| Matter of Spano v New York State Racing & Wagering Bd. |
| 2009 NY Slip Op 50636(U) [23 Misc 3d 1108(A)] |
| Decided on February 18, 2009 |
| Supreme Court, New York County |
| Goodman, J. |
| Published by New York State Law Reporting Bureau pursuant to Judiciary Law § 431. |
| This opinion is uncorrected and will not be published in the printed Official Reports. |
In the Matter of the
Application of Alessandro Spano, Petitioner, For an order pursuant to Article 78 of the CPLR
Staying and Vacating the Suspension of Petitioner's New York State Harness Racing License
against New York State Racing and Wagering Board, Respondent. |
Petitioner Alessandro Spano seeks an order, pursuant to Article 78 of the CPLR, annulling, vacating and setting aside respondent New York State Racing and Wagering Board's (the Board) order of March 11, 2008 (Findings and Order), suspending petitioner's harness racing license for a period of 90 days for violating Board Rule § 4120.6 (a) and (c), by possessing equipment for hypodermic injection and drugs in his horse trailer on the grounds of Tioga Downs.
Petitioner is a licensed harness racing driver-trainer. On September 8, 2006, at approximately 6:00 P.M. at Tioga Downs Racetrack, in Tioga County, New York, petitioner's trailer was inspected by private security officers employed by Tioga Downs. During the inspection the security officers found a syringe and a needle under a white leather bag in the gooseneck area of the trailer. When they found the syringe, the security officers called the security director and exited the trailer. They then encountered petitioner, who was returning to his trailer. When the security director arrived, the security officers continued the search, and they found a bag with three syringes rolled into a beach towel. Two of the syringes contained a red liquid and the third contained a clear liquid.

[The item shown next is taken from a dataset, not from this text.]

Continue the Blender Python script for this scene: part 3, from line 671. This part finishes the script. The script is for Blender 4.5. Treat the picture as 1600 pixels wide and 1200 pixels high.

Petitioner requested that his horses be tested to show that they were clean, but that was not done. Petitioner denied ownership of the syringes and needle and said that he did not know anything about them.
When the syringes and needles were tested, the results indicated that two syringes contained a liquid containing carbazachrome salicylate, also known as "Kentucky Red," "a drug which has not been approved for use in a horse by the Federal Food and Drug Administration and did not bear labels stating plainly the contents thereof including the name of each active [*2]ingredient as required by 9 NYCRR 4120.6 (c)." Findings and Order, at 1.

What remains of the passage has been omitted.